Day 80…1 Corinthians 10:14-22

1 Corinthians 10:14-22: Food offered to idols

Paul goes back to a topic [eating meat offered to idols] the Corinthian believers must have been struggling with greatly. Why? Because maybe they didn’t get it the first time. Or Paul knows that repetition is a good way for his readers to learn.

v.14-15, “therefore” or “so…” was Paul’s way of reminding the Corinthian believers that what he was speaking about before–eating meat offered to idols. Paul wanted to make it clear to the believers that attending a feast in a pagan temple was an act of idolatry. So Paul says “flee from the worship of idols.” Paul makes it very clear to eat meat in a pagan worship service is idolatry. In v.13 Paul speaks of a way of out temptations, then in v.14 he suggests that sometimes the best way out is to flee. The word “flee” means to seek safety in flight or to run away from, the tense indicates habitual action so it is better said keep on running away from…the worship of idols! Paul explains the reason why, the idol itself is nothing, but it can be used by Satan to lead you into sin. To sit at the table of a pagan worship service could mean fellowship or communion with demons. Paul was enforcing the important doctrine of separation from sin. However he does call them “reasonable people” because Paul trusted that they could “decide” for themselves if what he was saying is the right course of action.

v.16-17, Paul uses the illustration of the Lord’s Supper. When the believer partakes of the cup and loaf at the “Lord’s Table”, he is, in a spiritual way, having fellowship with the body and blood of Christ. By remembering Christ’s death, the believer enters into a communion with the risen Saviour.

v.18, Paul mentions the temple “altar” and sacrifices as another illustration of the truth that when the Jews make sacrifices they too are enter into communion with the risen Saviour.

v.19-20, Paul makes it clear that food offered to idols doesn’t have any “significance” and the idols are not “real gods.” BUT the food is being offered to “demons” not “to God” and we shouldn’t be “participat[ing] with demons.” 
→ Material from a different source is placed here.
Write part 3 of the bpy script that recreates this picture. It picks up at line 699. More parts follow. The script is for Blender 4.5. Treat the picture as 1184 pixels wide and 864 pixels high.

v.21-22, The point Paul is making is a believer CAN’T partake of the devil’s food and still partake of the Lord’s food. Paul says “you cannot drink from the cup of the Lord and from the cup of demons, too. You cannot eat at the Lord’s table and at the table of the demons, too.” It’s one or the other. You are either in communion with our Saviour or communion with the Devil. We don’t want to “rouse the Lord’s jealousy.” The Corinthian believers think they are strong enough spiritually to enjoy the liberty of being in a pagan temple and not fall into sin. They may be stronger than their weaker brother but they are not “stronger than [God]”. It is very dangerous to play with sin and tempt God.

WHAT AM I GOING TO DO ABOUT IT?  Paul says here to keep running away from the worship of idols. What are the idols in your life? My life? Maybe they are not made of wood and stone but they might be made of money, metal, bricks, or even flesh. Trusting in or worshipping anything other than God is idolatry. This is a choice I must make everyday, to keep running away from the worship of anything other than God.